A fala é muito clara, e mostra que as razões e necessidades dos membros do Foro, discutidas interna e sigilosamente, se sobrepunham aos interesses nacionais que presidentes eleitos como Lula, Chávez, Morales et caterva deveriam representar. Esses e demais “companheiros” estiveram sempre a serviço do projeto de poder do Foro, valendo-se do cargo que ocupavam de modo a dispor dos recursos de seus países para esse fim. E, como sugerem as revelações sobre a caixa preta do BNDES, que Palocci começou a abrir, a Lula e ao PT cabia especificamente o papel de caixa eletrônico do Foro.
Diante do que hoje se sabe, é sempre interessante observar a reação da imprensa brasileira. Lembremos que, no início, o Foro de São Paulo era tido por coisa inexistente entre os jornalistas brasileiros, que debochavam dele mais ou menos como debocharam da famigerada “Ursal”, mencionada pelo candidato Cabo Daciolo num dos debates presidenciais no ano passado.

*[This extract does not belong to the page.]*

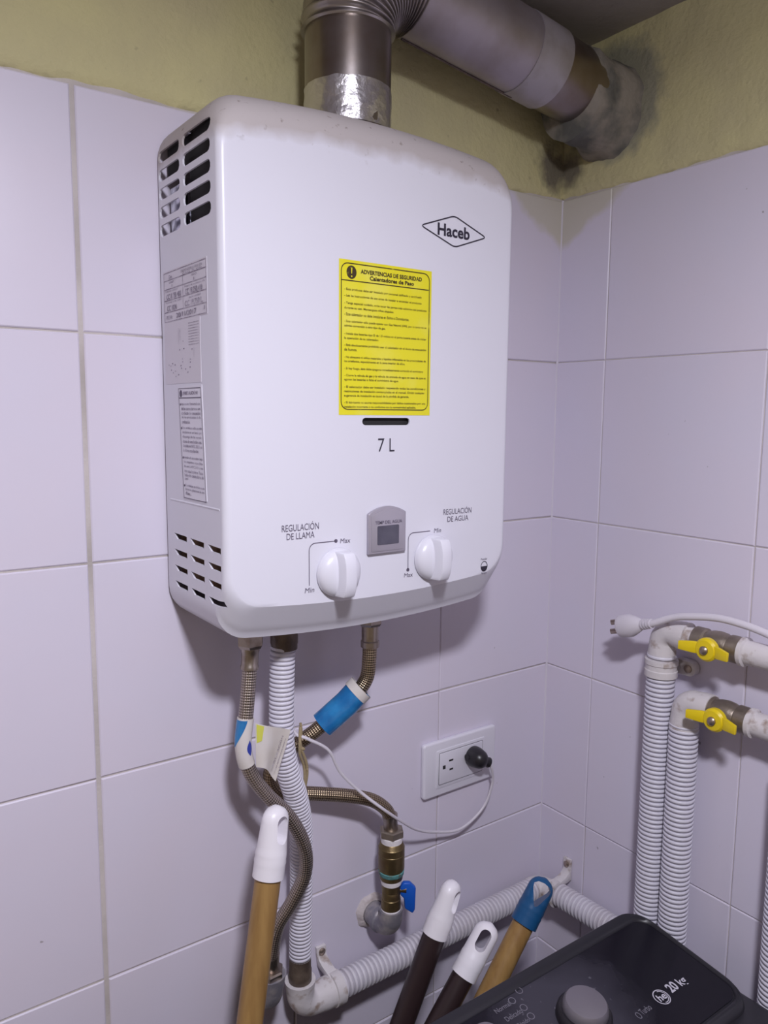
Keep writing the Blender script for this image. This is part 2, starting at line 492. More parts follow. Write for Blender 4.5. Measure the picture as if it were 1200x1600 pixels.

Em 2002, por exemplo, perguntado sobre o Foro de São Paulo numa conferência no Council of Foreign Relations, o historiador Luiz Felipe Alencastro, então colunista da Veja, deu a seguinte resposta: “É interessante. Veja só, porque eu vivo, digo, agora eu vivo na França. Vivi no Brasil por 12 anos. Nós nunca ouvimos falar desse Foro de São Paulo no Brasil. Não sabemos nada a respeito, e é engraçado como a coisa cresceu. Há um jornalista conhecido por ser um cara muito conservador [referindo-se a Olavo de Carvalho], da extrema-direita, que escreve semanalmente no Rio, e que começou com essa coisa. Nós nunca ouvimos falar disso” (BRAZIL: Political and Economic Challenges Facing the President elect and the Implications for U.S. Policy in Latin America. Conferência realizada no Council of Foreign Relations em 30 de outubro de 2002).
Na época em que foi proferida essa opinião mui conveniente para uma entidade cujo sucesso dependeu sempre da discrição – opinião que, compartilhada, veio a se tornar uma espécie de norma tácita dentro das redações brasileiras –, o Foro completava doze anos de existência. Por meio de suas ações entre amigos, a entidade já havia conseguido levar vários “companheiros” às presidências de seus respectivos países, sempre, é claro, agindo “sem que parecesse e sem que as pessoas entendessem qualquer interferência política”. Hoje, quando a existência do Foro já não pode ser simplesmente negada – pois, afinal, os próprios Lula e Zé Dirceu não cansam de se gabar de sua importância estratégica –, a maior parte da imprensa insiste em lhe atribuir o estatuto de um inocente foro de debates. Numa de suas manchetes, o jornal O Globo chegou ao cúmulo de retratá-lo na posição de vítima do “ataque de integrantes do governo Bolsonaro”. Em suma: antes o Foro não existia. Depois, passou a existir na forma de um inocente encontro de debates. E, agora, já se tornou vítima do governo Bolsonaro. É ou não é um extraordinário enigma midiático?